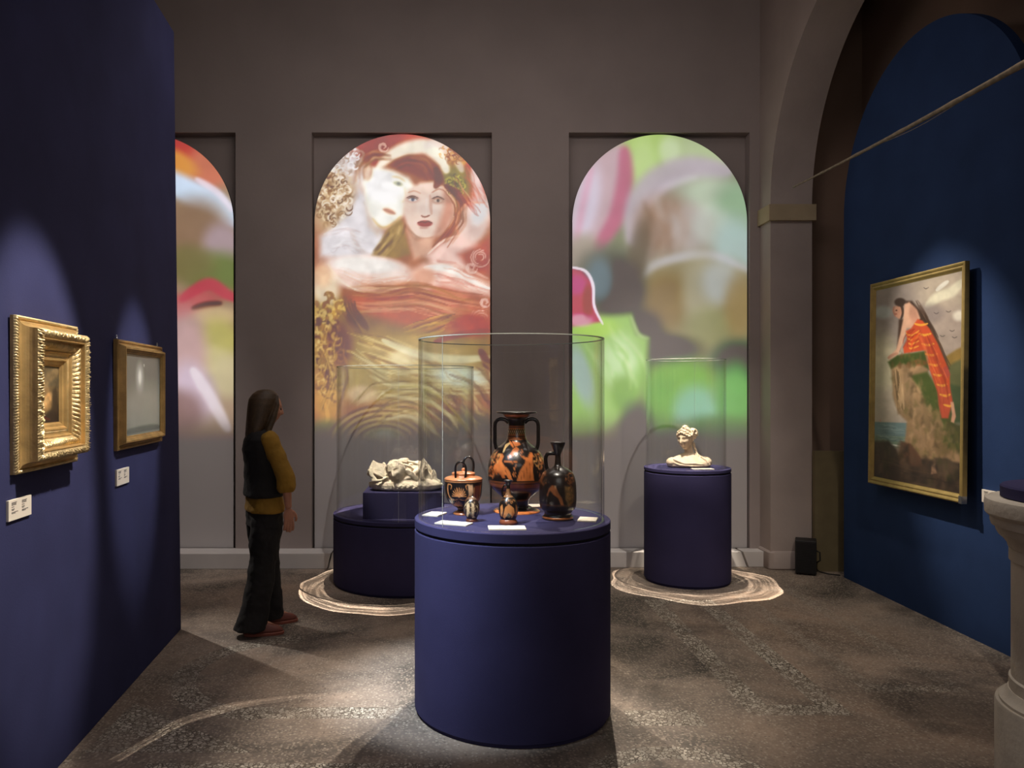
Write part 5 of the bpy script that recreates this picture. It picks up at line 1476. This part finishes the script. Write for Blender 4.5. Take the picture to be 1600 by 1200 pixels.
# ------------------------------------------------------------------ marble relief fragment
def relief():
    k = 0.000555; cx = 682
    root = empty('marble_fragment', (-0.368, 6.50, 0.793)); tag(root, 'broken white marble relief with a tilted sleeping face and drapery, on the blue block', 'sculpture')
    P = lambda x, y, dep=0.0: Vector(((x - cx) * k, dep, (705 - y) * k))
    m = MB()
    # rough slab
    rings = []
    n = 40
    rnd = random.Random(2)
    for z, s in ((0.0, 0.93), (0.012, 1.0), (0.040, 1.02), (0.062, 0.95), (0.085, 0.80)):
        rings.append((0.0, -0.005, z, 0.285 * s, 0.165 * s))
    m.loft(rings, 64, 2.6)
    m.ell(P(640, 560, -0.02), (0.21, 0.12, 0.085)); m.ell(P(860, 480, 0.0), (0.12, 0.10, 0.10))
    # folded drapery at the left
    Rm = Matrix.Translation(P(300, 440, -0.07)) @ Matrix.Rotation(math.radians(24), 4, 'Y') @ Matrix.Rotation(math.radians(-28), 4, 'X')
    m.box(-0.085, 0.065, -0.05, 0.06, -0.055, 0.035, Rm)
    for i in range(5):
        z = 0.036 - 0.0 * i; y = -0.045 + i * 0.024
        m.tube([Rm @ Vector((-0.085, y, z)), Rm @ Vector((-0.01, y + 0.004, z + 0.006)), Rm @ Vector((0.07, y, z))], 0.0085, 8)
    m.tube([P(170, 400, -0.12), P(200, 500, -0.14), P(260, 560, -0.15)], [0.016, 0.018, 0.012], 10)
    m.tube([P(200, 560, -0.15), P(320, 560, -0.155), P(430, 510, -0.13)], [0.015, 0.012, 0.008], 10)
    m.tube([P(350, 330, -0.05), P(410, 400, -0.10), P(450, 470, -0.12)], [0.012, 0.014, 0.010], 10)
    # tilted face
    Hm = Matrix.Translation(P(560, 425, -0.105)) @ Matrix.Rotation(math.radians(-26), 4, 'Z') @ Matrix.Rotation(math.radians(-30), 4, 'Y') @ Matrix.Rotation(math.radians(8), 4, 'X')
    add_head(m, Hm @ Matrix.Scale(0.88, 4), w=0.076, feat=1.6)
    # swept hair over the head and folds behind
    for i in range(9):
        t = i / 8
        m.tube([P(440 + 20 * i, 330 - 8 * i, -0.11 + 0.012 * i), P(520 + 22 * i, 290 - 2 * i, -0.11 + 0.014 * i), P(640 + 14 * i, 300 + 6 * i, -0.07 + 0.012 * i)], [0.008, 0.012, 0.008], 8)
    m.tube([P(400, 380, -0.12), P(430, 345, -0.13), P(480, 335, -0.14)], [0.010, 0.013, 0.010], 8)
    m.tube([P(650, 330, -0.10), P(730, 360, -0.10), P(800, 400, -0.09)], [0.009, 0.012, 0.008], 8)
    m.tube([P(700, 300, -0.05), P(790, 310, -0.06), P(870, 350, -0.06), P(820, 390, -0.07)], [0.010, 0.014, 0.012, 0.006], 8)
    m.tube([P(690, 420, -0.12), P(760, 470, -0.13), P(860, 560, -0.13)], [0.020, 0.026, 0.020], 12)
    m.tube([P(660, 560, -0.13), P(740, 520, -0.13), P(880, 400, -0.10)], [0.014, 0.020, 0.022], 12)
    # broken peaks at the right
    def peak(pts, y0, y1):
        V = [P(x, y, y0) for x, y in pts] + [P(x, y, y1) for x, y in pts]; q = len(pts)
        m.add(V, [tuple(range(q)), tuple(reversed(range(q, 2 * q)))] + [(i, q + i, q + (i + 1) % q, (i + 1) % q) for i in range(q)])
    peak([(850, 620), (890, 420), (912, 290), (940, 245), (990, 320), (1010, 420), (1060, 500), (1080, 620)], -0.09, -0.02)
    peak([(1000, 620), (1060, 480), (1085, 415), (1120, 470), (1140, 560), (1190, 590), (1180, 640), (1010, 640)], -0.07, 0.02)
    m.tube([P(930, 560, -0.12), P(925, 440, -0.11), P(960, 330, -0.09)], [0.022, 0.018, 0.008], 10)
    m.tube([P(985, 350, -0.10), P(1000, 400, -0.10), P(960, 400, -0.10)], [0.006, 0.008, 0.006], 8)
    fuse(m, 'carved_body', 0.0035, M['marble'], root, 2, 0.5, (0.004, 26))
    e = MB(); rnd = random.Random(5)        # crusty broken edge along the base
    for i in range(70):
        a = PI + PI * (i / 69.0)
        e.ell((0.29 * math.cos(a), -0.005 + 0.165 * math.sin(a), 0.022 + 0.022 * rnd.random()), (0.012 + 0.008 * rnd.random(), 0.010, 0.010 + 0.007 * rnd.random()), 8, 6)
    fuse(e, 'broken_edge', 0.0035, M['marble'], root, 1, 0.4, (0.005, 60))
relief()

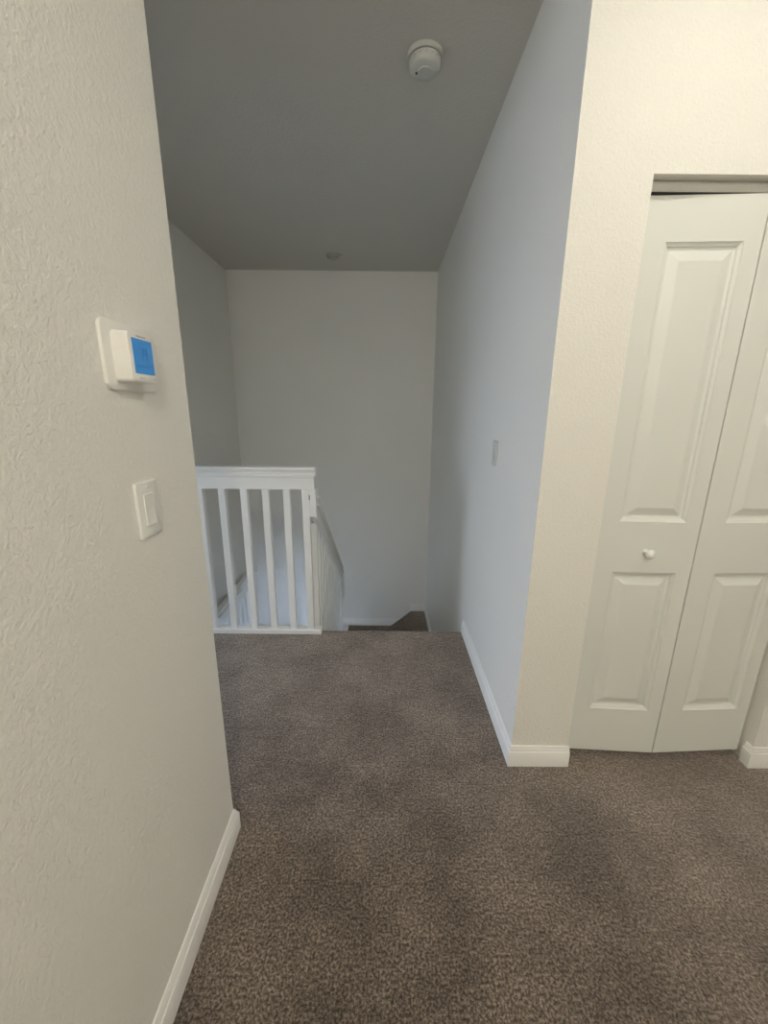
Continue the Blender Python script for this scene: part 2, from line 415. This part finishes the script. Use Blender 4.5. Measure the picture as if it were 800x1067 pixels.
# ------------------------------------------------------------ switches
def switch_plate(name, label, x, yc, zc, sgn, wy, hz, pm='plate', rm='plastic'):
    t = thing(name, label, 'light switch', (x, yc, zc))
    obj('cover_plate', rrect(B(), x, yc - wy / 2, yc + wy / 2, zc - hz / 2, zc + hz / 2, 0.004, sgn * 0.006), pm, t, smooth=True)
    bm = B(); xf = x + sgn * 0.006
    w, h = 0.0165, 0.0335
    # rocker: top edge flush, bottom pressed out
    pts = [(xf - sgn * 0.002, zc - h), (xf + sgn * 0.003, zc - h), (xf + sgn * 0.0012, zc), (xf + sgn * 0.0022, zc + h), (xf - sgn * 0.002, zc + h)]
    add_prism(bm, [(a, yc - w, b_) for a, b_ in pts], (0, 2 * w, 0))
    obj('rocker', bm, rm, t, bevel=0.0008)
    for dz in (-0.048, 0.048):
        obj('screw', add_lathe(B(), [(0, -0.0005), (0.0032, -0.0005), (0.0032, 0.0004), (0.002, 0.0010), (0, 0.0011)], (xf, yc, zc + dz), Matrix.Rotation(math.radians(90 * sgn), 3, 'Y'), 16), 'plate', t, smooth=True)
    return t
switch_plate('light_switch', 'white rocker switch on the left wall below the thermostat', XL, 0.8115, 1.199, 1, 0.074, 0.118)
switch_plate('light_switch', 'small pale switch on the right hall wall near the stairs', XR, 1.885, 1.213, -1, 0.074, 0.118, 'plate_grey', 'plate_grey')

# ------------------------------------------------------------ ceiling devices
sd = thing('smoke_detector', 'round white smoke detector on the hall ceiling', 'smoke detector', (0.150, 1.955, H))
c = (0.150, 1.955, H)
obj('mounting_base', add_lathe(B(), [(0, 0), (0.070, 0), (0.070, -0.012), (0.066, -0.0155), (0, -0.0155)], c), 'plastic_dim', sd, smooth=True)
obj('vent_gap', add_lathe(B(), [(0, -0.0155), (0.0595, -0.0155), (0.0595, -0.0195), (0, -0.0195)], c), 'dark', sd, smooth=True)
hd = obj('housing', add_lathe(B(), [(0, -0.0195), (0.0635, -0.0195), (0.0635, -0.034), (0.059, -0.046), (0.052, -0.051), (0.030, -0.053), (0.028, -0.0565), (0, -0.057)], c), 'plastic_dim', sd, smooth=True)
obj('sounder_hole', add_lathe(B(), [(0, 0), (0.007, 0), (0.007, -0.0015), (0, -0.0015)], (0.150 - 0.030, 1.955 + 0.006, H - 0.0525), n=20), 'dark', hd)
bm = B()
for k in range(16):
    a = 2 * math.pi * k / 16
    r = add_box(B(), 0.0630, 0.0642, -0.006, 0.006, -0.031, -0.0285)
    bmesh.ops.rotate(r, verts=r.verts[:], matrix=Matrix.Rotation(a, 3, 'Z'), cent=(0, 0, 0))
    bmesh.ops.translate(r, verts=r.verts[:], vec=c)
    me = bpy.data.meshes.new('t'); r.to_mesh(me); r.free(); bm.from_mesh(me); bpy.data.meshes.remove(me)
obj('vent_slot', bm, 'grey', hd)

sp = thing('fire_sprinkler', 'small round fitting on the ceiling close to the far wall', 'ceiling fitting', (-0.475, 4.03, H))
c = (-0.475, 4.03, H)
obj('escutcheon', add_lathe(B(), [(0, 0), (0.062, 0), (0.062, -0.010), (0.057, -0.020), (0.050, -0.022), (0.048, -0.012), (0, -0.012)], c), 'cover', sp, smooth=True)
obj('cap', add_lathe(B(), [(0, -0.012), (0.040, -0.012), (0.042, -0.030), (0.038, -0.034), (0, -0.035)], c), 'cover', sp, smooth=True)
obj('nub', add_lathe(B(), [(0, 0), (0.012, 0), (0.012, -0.014), (0.008, -0.018), (0, -0.018)], (-0.402, 4.015, H), n=20), 'grey', sp, smooth=True)

# ------------------------------------------------------------ lamps (recessed, just above the frame), windows and an added fill light
def downlight(x, y, power, r, col, label):
    t = thing('ceiling_light', label, 'ceiling light', (x, y, H))
    obj('trim_ring', add_lathe(B(), [(r + 0.001, 0), (r + 0.025, 0), (r + 0.022, -0.006), (r + 0.003, -0.006), (r + 0.001, 0)], (x, y, H), n=48), 'plastic', t, smooth=True)
    obj('lens', add_lathe(B(), [(0, 0), (r, 0), (r, -0.003), (0, -0.003)], (x, y, H), n=48), 'lens', t)
    l = bpy.data.lights.new('lamp', 'AREA'); l.shape = 'DISK'; l.size = 2 * r; l.energy = power; l.color = col
    o = bpy.data.objects.new('lamp', l); COL.objects.link(o); o.location = (x, y, H - 0.012)
WARM = (1.0, 0.94, 0.83)
downlight(0.93, 0.60, 8.5, 0.07, WARM, 'round ceiling light near the closet, above the frame')
t = thing('ceiling_light', 'round glass globe ceiling light behind the camera', 'ceiling light', (0.30, -1.50, H))
obj('canopy', add_lathe(B(), [(0, 0), (0.07, 0), (0.07, -0.02), (0.05, -0.05), (0, -0.05)], (0.30, -1.50, H), n=40), 'plastic', t, smooth=True)
obj('globe', add_lathe(B(), [(0.11 * math.sin(math.pi * k / 20), 0.11 * math.cos(math.pi * k / 20) - 0.15) for k in range(21)], (0.30, -1.50, H), n=40), 'globe', t, smooth=True)

def window(name, x, y, z, w, h, axis, power, col, label):
    bm = B(); f = 0.05
    parts = [(-w / 2 - f, w / 2 + f, -h / 2 - f, -h / 2), (-w / 2 - f, w / 2 + f, h / 2, h / 2 + f), (-w / 2 - f, -w / 2, -h / 2, h / 2), (w / 2, w / 2 + f, -h / 2, h / 2), (-w / 2, w / 2, -0.015, 0.015)]
    for a, b_, c_, d in parts:
        if axis == 'X': add_box(bm, x, x + 0.04, y + a, y + b_, z + c_, z + d)
        else: add_box(bm, x + a, x + b_, y, y + 0.04, z + c_, z + d)
    struct(name, bm, 'trim', label, 'window')
    l = bpy.data.lights.new('daylight', 'AREA'); l.shape = 'RECTANGLE'; l.size = w; l.size_y = h; l.energy = power; l.color = col
    o = bpy.data.objects.new('daylight', l); COL.objects.link(o)
    if axis == 'X': o.location = (x + 0.06, y, z); o.rotation_euler = (0, math.radians(-40 if x < -3 else -100), 0); l.size, l.size_y = h, w
    else: o.location = (x, y + 0.06, z); o.rotation_euler = (math.radians(90), 0, math.radians(180 + 14)) 
BLUE = (0.66, 0.78, 1.0)
window('window_1', -4.2, 2.15, 1.15, 1.8, 1.4, 'X', 150, BLUE, 'bedroom window out of view to the left of the landing')
window('fill_light_frame', XB - 0.018, 2.98, -1.15, 0.85, 0.8, 'X', 19, (0.62, 0.76, 1.0), 'added fill light framed like a window, hidden behind the lower railing')  # unseen fill light, added to brighten the lower stairwell walls
window('window_2', -0.10, -0.5, -1.35, 1.2, 0.9, 'Y', 170, (0.52, 0.66, 1.0), 'downstairs window below the landing')

# ------------------------------------------------------------ world, camera, view
w = bpy.data.worlds.new('world'); S.world = w; w.use_nodes = True
w.node_tree.nodes['Background'].inputs[0].default_value = (0.6, 0.7, 0.9, 1)
w.node_tree.nodes['Background'].inputs[1].default_value = 0.3

pitch, yaw, roll, f = 0.2514, -0.0017, 0.0087, 411.76
cp, spi = math.cos(pitch), math.sin(pitch)
F = Vector((0, cp, -spi)); U = Vector((0, spi, cp)); R = Vector((1, 0, 0))
R, U = math.cos(roll) * R + math.sin(roll) * U, -math.sin(roll) * R + math.cos(roll) * U
Z = Matrix.Rotation(yaw, 3, 'Z'); R, U, F = Z @ R, Z @ U, Z @ F
cam = bpy.data.cameras.new('camera'); co = bpy.data.objects.new('camera', cam); COL.objects.link(co)
mw = Matrix((( R.x, U.x, -F.x, 0), (R.y, U.y, -F.y, 0), (R.z, U.z, -F.z, 1.4053), (0, 0, 0, 1)))
co.matrix_world = mw
cam.sensor_fit = 'HORIZONTAL'; cam.sensor_width = 36; cam.lens = 36 * f / 800; cam.clip_start = 0.02
S.camera = co
S.cycles.max_bounces = 10; S.cycles.diffuse_bounces = 8
vs = S.view_settings; vs.view_transform = 'Standard'; vs.look = 'None'; vs.gamma = 1; vs.use_curve_mapping = False
vs.exposure = 0.0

..........

> Task description
Using the records above, list each line that includes "Blender".

> Exercise result
Write part 5 of the bpy script that recreates this picture. It picks up at line 1476. This part finishes the script. Write for Blender 4.5. Take the picture to be 1600 by 1200 pixels.
Continue the Blender Python script for this scene: part 2, from line 415. This part finishes the script. Use Blender 4.5. Measure the picture as if it were 800x1067 pixels.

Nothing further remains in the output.